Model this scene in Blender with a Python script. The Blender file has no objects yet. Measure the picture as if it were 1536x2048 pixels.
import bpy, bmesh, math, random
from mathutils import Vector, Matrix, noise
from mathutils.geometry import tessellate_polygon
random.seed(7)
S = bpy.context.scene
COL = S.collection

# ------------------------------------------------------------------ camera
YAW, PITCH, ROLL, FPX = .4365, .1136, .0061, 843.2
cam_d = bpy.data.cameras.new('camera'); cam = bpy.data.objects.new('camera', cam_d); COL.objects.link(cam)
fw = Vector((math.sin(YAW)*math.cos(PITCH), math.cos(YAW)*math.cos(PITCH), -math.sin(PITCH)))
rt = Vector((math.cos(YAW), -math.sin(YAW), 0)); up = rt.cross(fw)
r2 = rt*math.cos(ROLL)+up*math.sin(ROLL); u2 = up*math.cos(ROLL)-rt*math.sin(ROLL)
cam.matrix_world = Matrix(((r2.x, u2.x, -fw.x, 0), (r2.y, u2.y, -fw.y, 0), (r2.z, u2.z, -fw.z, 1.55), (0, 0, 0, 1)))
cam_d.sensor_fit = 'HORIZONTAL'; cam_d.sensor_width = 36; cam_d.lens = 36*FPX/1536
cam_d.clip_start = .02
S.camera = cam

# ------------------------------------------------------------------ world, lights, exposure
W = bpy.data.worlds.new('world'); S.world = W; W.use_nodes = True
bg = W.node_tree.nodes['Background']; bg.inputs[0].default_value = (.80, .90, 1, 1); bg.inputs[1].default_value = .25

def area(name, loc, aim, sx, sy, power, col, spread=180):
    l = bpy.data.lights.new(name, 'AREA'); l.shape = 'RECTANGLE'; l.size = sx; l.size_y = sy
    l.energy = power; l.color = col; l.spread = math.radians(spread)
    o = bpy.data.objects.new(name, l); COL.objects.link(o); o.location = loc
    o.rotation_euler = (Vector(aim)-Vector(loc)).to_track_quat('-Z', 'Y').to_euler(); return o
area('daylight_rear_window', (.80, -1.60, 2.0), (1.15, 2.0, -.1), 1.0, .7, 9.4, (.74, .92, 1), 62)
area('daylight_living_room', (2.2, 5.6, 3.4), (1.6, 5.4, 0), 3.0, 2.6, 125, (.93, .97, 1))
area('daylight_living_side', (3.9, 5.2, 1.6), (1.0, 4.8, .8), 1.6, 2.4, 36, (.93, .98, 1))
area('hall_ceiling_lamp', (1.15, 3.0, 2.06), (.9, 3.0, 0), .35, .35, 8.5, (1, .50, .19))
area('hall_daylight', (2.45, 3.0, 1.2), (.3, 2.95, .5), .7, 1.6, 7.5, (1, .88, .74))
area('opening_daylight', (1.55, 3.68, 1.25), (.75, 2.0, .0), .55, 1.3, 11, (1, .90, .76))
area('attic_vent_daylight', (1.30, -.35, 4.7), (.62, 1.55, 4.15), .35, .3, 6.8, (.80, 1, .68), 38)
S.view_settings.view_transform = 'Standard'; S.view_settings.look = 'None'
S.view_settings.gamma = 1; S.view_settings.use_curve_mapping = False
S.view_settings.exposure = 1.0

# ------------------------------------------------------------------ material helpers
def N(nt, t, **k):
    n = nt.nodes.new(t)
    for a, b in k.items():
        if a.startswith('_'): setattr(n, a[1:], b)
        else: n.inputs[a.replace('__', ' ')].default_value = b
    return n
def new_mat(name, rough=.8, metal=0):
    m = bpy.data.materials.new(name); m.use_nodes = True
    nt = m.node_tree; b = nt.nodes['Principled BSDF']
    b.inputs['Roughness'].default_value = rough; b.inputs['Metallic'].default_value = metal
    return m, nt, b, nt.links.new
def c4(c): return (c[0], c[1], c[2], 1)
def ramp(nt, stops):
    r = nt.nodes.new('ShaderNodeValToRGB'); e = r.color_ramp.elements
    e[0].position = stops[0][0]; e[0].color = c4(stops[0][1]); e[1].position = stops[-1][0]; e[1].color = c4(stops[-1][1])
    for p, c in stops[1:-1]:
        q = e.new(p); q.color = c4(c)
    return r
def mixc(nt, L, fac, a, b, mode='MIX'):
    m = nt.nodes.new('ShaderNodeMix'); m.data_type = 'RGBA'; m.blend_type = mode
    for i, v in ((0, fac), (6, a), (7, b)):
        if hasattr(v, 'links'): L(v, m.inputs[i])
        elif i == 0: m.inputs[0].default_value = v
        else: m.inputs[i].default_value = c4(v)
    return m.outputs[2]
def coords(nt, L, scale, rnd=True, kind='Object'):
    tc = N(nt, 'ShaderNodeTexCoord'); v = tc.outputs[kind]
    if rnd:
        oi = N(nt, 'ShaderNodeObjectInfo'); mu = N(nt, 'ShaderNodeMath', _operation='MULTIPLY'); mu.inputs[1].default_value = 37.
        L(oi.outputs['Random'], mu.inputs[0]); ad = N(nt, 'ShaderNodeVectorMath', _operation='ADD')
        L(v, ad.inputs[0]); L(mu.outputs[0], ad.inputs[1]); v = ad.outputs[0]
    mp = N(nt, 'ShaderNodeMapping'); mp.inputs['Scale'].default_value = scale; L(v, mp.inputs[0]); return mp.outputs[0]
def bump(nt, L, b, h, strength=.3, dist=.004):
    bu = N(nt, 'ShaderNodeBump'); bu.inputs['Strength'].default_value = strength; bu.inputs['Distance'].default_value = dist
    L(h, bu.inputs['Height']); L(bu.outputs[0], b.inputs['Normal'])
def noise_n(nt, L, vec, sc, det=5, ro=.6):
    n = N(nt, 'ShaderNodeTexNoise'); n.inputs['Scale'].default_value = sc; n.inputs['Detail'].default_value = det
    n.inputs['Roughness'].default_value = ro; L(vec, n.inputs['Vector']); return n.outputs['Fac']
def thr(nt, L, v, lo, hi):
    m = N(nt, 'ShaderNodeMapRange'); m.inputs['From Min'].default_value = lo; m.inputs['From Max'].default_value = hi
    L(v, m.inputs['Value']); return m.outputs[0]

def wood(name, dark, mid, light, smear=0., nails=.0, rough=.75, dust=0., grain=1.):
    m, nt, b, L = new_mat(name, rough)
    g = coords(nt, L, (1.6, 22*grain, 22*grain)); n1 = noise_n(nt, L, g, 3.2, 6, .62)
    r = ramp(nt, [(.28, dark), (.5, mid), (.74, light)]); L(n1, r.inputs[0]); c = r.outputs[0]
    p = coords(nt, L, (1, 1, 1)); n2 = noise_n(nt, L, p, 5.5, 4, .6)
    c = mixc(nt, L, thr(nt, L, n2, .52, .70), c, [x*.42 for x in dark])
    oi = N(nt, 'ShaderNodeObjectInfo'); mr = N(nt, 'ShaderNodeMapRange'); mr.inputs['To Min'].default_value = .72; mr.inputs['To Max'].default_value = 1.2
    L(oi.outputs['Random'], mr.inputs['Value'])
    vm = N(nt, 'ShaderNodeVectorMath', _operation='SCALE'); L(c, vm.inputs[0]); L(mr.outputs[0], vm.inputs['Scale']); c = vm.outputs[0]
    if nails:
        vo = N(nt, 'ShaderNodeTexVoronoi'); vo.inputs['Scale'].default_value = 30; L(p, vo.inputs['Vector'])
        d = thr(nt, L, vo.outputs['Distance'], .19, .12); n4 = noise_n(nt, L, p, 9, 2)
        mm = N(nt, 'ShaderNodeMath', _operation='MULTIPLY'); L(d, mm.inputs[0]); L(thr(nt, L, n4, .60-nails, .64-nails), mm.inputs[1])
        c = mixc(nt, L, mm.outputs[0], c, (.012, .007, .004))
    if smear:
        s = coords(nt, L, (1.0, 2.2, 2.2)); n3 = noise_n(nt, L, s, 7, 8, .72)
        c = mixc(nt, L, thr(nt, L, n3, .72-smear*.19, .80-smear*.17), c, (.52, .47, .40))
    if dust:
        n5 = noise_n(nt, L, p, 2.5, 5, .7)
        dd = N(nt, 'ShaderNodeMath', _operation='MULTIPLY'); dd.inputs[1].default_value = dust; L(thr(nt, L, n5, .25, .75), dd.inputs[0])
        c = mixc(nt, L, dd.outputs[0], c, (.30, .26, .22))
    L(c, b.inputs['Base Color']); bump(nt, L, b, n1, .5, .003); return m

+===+

## SET TASK
Please write out the material word for word from its first line through the line holding "bg = W.node_tree.nodes['Background'];", including both, and no line past it.

## RESPONSE BELOW
Model this scene in Blender with a Python script. The Blender file has no objects yet. Measure the picture as if it were 1536x2048 pixels.
import bpy, bmesh, math, random
from mathutils import Vector, Matrix, noise
from mathutils.geometry import tessellate_polygon
random.seed(7)
S = bpy.context.scene
COL = S.collection

# ------------------------------------------------------------------ camera
YAW, PITCH, ROLL, FPX = .4365, .1136, .0061, 843.2
cam_d = bpy.data.cameras.new('camera'); cam = bpy.data.objects.new('camera', cam_d); COL.objects.link(cam)
fw = Vector((math.sin(YAW)*math.cos(PITCH), math.cos(YAW)*math.cos(PITCH), -math.sin(PITCH)))
rt = Vector((math.cos(YAW), -math.sin(YAW), 0)); up = rt.cross(fw)
r2 = rt*math.cos(ROLL)+up*math.sin(ROLL); u2 = up*math.cos(ROLL)-rt*math.sin(ROLL)
cam.matrix_world = Matrix(((r2.x, u2.x, -fw.x, 0), (r2.y, u2.y, -fw.y, 0), (r2.z, u2.z, -fw.z, 1.55), (0, 0, 0, 1)))
cam_d.sensor_fit = 'HORIZONTAL'; cam_d.sensor_width = 36; cam_d.lens = 36*FPX/1536
cam_d.clip_start = .02
S.camera = cam

# ------------------------------------------------------------------ world, lights, exposure
W = bpy.data.worlds.new('world'); S.world = W; W.use_nodes = True
bg = W.node_tree.nodes['Background']; bg.inputs[0].default_value = (.80, .90, 1, 1); bg.inputs[1].default_value = .25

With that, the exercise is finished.